“Crak-Up” dei Fleet Foxes
Il ritorno in studio della band di Pecknold e Skjelset
di Giada Ferraglioni / 23 giugno 2017
Se pensavate che Father John Misty, ex J. Tillman, fosse l’unico membro tormentato dei Fleex Foxes, avevate sottovalutato le Volpi di Phoenix. Se pensavate che i Fleet Foxes non sarebbero sopravvissuti alla svolta accademica di Robin Pecknold, beh, vi eravate sbagliati di nuovo. Tra ritorni alla Columbia University, progetti artistici indipendenti e silenzio stampa di ben sei anni proprio all’apice del successo, i Fleet Foxes hanno fatto ritorno negli studi della SubPop sfornando uno degli album più ingarbugliati e cervellotici che sentirete quest’estate, Crack-Up.
Benché l’amore di Pecknold e Skyler Skjelset (i due fondatori della band) per Crosby, Stills & Nash (& Young) non sia stato pulito via del tutto dalle armonie e dalle atmosfere, l’effetto finale del lavoro è diverso dal rassicurante Best Folk Album 2012, Helplessness Blues. Non che il precedente lavoro spiccasse davvero per immediatezza, ma con Crak-Up sembra di trovarsi di fronte più a un progetto sperimentale di un PhD che a un disco concept neofolk e neohippie lavorato a puntino- come era successo invece con i tre precedenti, EP compreso. Già il titolo dell’album, ripreso da una raccolta di saggi di Francis Scott Fitzgerald, non promette hit estive da bagnasciuga – a loro rischio e pericolo. La radicalizzazione, in Crack-Up, dell’onirismo tipicamente fleexfoxiano spalanca le porte di ciascuna delle undici tracce e dilata le tempistiche dei brani: il risultato è un lungo trip omerico fatto di intrecci strumentali e vocalismi sirenici.
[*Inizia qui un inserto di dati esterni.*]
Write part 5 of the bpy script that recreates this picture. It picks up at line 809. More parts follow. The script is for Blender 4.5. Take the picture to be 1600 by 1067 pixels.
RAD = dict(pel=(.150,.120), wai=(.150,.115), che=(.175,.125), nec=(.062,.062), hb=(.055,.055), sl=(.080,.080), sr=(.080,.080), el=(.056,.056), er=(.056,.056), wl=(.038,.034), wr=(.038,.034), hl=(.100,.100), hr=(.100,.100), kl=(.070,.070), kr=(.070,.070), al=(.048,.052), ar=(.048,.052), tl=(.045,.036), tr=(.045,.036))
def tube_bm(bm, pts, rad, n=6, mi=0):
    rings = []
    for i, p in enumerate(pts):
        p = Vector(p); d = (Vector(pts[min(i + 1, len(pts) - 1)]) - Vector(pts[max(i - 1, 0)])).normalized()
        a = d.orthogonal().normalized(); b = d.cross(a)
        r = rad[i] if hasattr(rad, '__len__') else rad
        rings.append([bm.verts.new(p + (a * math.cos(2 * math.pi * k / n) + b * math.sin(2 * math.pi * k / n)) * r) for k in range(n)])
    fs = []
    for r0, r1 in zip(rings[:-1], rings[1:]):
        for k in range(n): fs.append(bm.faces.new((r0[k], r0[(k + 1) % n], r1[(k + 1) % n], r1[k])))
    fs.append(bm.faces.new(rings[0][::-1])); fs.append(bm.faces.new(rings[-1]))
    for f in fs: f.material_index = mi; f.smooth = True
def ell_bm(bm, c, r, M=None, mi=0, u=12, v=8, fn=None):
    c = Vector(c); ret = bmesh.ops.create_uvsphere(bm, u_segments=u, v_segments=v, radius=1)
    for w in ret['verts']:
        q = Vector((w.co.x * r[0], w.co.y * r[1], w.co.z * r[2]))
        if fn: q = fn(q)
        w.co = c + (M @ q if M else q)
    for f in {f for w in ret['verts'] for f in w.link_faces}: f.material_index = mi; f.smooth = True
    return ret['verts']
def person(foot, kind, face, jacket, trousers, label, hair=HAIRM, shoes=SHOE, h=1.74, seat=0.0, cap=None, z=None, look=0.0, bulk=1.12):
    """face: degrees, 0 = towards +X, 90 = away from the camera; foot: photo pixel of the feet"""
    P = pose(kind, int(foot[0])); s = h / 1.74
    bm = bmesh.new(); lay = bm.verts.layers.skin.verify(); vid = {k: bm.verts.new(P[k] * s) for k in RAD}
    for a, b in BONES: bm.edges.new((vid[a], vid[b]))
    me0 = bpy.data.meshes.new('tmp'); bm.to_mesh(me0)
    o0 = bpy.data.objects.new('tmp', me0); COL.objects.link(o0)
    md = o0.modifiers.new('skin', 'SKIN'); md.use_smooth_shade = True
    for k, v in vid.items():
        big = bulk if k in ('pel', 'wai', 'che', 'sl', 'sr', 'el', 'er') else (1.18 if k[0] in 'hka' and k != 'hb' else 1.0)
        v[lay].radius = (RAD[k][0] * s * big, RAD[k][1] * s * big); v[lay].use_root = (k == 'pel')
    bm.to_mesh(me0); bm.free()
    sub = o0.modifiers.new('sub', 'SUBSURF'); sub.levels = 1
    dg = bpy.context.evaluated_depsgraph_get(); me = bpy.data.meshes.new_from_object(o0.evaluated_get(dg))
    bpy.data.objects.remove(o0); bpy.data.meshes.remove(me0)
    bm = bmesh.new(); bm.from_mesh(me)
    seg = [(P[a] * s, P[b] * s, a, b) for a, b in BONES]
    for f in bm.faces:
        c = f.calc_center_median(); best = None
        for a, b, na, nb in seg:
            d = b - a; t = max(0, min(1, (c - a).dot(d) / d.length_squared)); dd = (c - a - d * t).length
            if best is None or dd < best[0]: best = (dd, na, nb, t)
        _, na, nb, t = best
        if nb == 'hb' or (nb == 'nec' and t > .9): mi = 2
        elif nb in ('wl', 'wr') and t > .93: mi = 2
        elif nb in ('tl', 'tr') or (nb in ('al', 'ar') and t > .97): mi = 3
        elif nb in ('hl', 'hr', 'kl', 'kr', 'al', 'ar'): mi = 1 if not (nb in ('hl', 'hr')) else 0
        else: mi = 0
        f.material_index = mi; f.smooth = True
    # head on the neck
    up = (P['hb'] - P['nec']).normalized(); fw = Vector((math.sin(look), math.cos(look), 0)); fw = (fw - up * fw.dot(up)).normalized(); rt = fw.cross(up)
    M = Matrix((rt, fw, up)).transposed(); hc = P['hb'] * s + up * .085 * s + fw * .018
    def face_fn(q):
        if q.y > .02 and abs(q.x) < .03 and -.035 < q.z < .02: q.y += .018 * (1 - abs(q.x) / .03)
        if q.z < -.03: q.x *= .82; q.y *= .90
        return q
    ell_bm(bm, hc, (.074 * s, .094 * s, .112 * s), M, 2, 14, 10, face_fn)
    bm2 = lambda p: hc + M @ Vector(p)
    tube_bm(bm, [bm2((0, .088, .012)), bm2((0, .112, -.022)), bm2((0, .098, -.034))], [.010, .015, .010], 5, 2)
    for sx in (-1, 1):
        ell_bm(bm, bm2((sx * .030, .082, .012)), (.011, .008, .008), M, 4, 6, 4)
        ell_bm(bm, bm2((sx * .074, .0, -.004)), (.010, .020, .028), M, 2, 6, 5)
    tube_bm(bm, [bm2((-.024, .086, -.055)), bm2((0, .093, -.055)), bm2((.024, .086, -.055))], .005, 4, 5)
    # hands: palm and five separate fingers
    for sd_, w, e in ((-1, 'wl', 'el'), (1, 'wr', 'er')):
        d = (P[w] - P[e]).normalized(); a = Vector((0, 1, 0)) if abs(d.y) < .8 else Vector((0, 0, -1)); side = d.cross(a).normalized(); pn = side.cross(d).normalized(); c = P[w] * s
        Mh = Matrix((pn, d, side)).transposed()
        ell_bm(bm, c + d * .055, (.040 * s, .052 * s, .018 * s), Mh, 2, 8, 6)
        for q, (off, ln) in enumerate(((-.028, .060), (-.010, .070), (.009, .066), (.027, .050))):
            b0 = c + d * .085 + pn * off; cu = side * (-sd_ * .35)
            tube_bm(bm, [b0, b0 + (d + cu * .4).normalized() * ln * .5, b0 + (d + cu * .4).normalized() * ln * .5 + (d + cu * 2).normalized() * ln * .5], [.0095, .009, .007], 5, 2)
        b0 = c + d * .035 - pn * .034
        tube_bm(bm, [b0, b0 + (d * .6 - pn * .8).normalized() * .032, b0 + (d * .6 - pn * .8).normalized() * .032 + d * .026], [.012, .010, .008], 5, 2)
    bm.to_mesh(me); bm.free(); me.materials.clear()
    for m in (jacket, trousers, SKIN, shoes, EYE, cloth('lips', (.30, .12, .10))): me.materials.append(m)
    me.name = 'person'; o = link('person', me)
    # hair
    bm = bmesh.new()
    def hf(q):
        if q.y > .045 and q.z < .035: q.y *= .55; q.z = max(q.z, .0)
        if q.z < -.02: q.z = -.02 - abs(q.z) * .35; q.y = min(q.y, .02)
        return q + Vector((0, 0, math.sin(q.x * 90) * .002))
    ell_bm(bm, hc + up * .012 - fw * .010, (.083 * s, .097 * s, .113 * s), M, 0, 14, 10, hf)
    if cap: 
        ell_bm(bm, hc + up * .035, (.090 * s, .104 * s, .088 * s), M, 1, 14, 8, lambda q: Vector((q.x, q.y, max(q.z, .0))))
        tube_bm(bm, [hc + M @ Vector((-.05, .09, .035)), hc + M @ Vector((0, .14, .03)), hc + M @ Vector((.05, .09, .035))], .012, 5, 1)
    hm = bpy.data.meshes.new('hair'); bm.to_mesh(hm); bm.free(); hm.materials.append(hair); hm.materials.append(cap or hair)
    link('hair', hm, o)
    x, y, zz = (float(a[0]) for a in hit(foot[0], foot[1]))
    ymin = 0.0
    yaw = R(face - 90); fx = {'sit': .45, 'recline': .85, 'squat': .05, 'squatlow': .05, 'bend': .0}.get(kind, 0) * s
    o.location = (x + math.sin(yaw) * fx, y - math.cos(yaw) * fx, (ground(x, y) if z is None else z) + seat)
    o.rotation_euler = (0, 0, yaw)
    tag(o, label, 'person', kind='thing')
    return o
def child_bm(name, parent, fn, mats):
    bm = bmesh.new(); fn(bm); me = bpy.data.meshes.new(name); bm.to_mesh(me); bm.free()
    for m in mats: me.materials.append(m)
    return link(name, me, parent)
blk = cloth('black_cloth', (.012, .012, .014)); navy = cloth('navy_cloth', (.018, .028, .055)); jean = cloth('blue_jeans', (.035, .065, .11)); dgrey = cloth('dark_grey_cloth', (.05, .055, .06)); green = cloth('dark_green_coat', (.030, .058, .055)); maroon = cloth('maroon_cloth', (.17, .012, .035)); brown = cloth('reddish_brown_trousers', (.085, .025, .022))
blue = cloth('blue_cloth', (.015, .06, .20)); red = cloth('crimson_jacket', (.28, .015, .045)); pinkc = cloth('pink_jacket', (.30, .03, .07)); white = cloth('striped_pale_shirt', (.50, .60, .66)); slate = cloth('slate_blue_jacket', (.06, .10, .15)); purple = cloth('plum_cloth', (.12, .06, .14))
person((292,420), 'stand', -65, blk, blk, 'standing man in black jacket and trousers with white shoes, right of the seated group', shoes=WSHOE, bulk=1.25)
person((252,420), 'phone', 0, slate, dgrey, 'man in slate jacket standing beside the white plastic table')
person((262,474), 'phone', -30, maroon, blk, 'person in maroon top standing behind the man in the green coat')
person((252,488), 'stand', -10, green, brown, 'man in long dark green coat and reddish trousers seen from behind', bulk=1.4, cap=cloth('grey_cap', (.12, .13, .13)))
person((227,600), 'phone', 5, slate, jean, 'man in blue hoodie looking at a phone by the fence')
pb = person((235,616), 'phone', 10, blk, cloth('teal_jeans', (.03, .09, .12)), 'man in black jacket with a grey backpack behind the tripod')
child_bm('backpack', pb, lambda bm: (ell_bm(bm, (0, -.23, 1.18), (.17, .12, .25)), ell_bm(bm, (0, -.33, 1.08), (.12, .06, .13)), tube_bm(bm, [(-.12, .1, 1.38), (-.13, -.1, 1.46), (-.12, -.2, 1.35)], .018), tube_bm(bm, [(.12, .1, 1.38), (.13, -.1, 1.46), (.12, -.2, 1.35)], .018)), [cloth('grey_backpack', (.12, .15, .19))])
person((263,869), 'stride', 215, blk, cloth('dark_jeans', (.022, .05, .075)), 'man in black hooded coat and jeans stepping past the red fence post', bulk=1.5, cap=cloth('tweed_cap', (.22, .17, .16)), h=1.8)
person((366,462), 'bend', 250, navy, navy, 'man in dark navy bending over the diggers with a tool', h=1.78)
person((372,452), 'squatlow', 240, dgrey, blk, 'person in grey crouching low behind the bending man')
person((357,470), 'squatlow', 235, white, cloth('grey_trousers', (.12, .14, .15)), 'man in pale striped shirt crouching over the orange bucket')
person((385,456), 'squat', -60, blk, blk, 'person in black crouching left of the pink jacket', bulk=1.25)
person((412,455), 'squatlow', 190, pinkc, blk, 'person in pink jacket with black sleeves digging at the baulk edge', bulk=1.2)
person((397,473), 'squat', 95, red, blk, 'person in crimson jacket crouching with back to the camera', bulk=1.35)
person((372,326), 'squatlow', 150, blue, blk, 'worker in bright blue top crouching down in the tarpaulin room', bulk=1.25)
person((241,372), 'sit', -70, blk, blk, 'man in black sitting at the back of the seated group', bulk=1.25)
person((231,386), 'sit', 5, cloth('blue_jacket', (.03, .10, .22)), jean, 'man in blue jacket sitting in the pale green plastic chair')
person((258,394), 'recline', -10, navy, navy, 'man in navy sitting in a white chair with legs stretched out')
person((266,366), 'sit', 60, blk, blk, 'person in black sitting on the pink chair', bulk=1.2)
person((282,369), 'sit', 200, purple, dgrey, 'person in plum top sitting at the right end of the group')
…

Per chiudere l’ascolto ci vuole, però, una bella dose di pazienza, oltre a un bagaglio pregresso di fiducia verso un gruppo che, sicuramente, la musica la sa comporre. Dopo il titolo Crak-Up, anche “I Am All That I Need/ Arroyo Seco/ Thumbprint Scar”, brano di sei minuti e mezzo che apre l’album, è tutto un programma di intenti. E giù via per i richiami marini di “Cassius,-”, gli arpeggi di “Kept Woman”, e per la preferita di Father John, “I Should See Memphis” , che insieme a “If You Need to, Keep Time On Me” è forse una delle tracce più vicine al modo di fare dei Fleet Foxes.
Al centro del disco esplode uno dei brani migliori, “Third Of May/ Odaigahara”, dedicato al co-fondatore Skjelset (nato il tre maggio), con i bassi protagonisti quasi quanto le imprescindibili architetture acustiche.
Accenni di mandolino e di tamburello tra gli ampi spazi delle orchestrate tentano di smarrire chi ascolta, e forse a volte ci riescono. Ma nonostante tutto, vagare confusi tra le arie di Crack-Up può rivelarsi interessante. Lo sarà, quantomeno, per quegli irriducibili che cercano qualcosa di concettuale anche con trentacinque gradi all’ombra.
(Crack-Up, Fleet Foxes, New Folk)
LA CRITICA
Lungo e intricato, l’ascolto di Crack-Up non è facile a dirsi né a farsi. Ma l’abilità compositiva della band di Phoenix ha di nuovo da dirci qualcosa per cui vale la pena impegnarsi.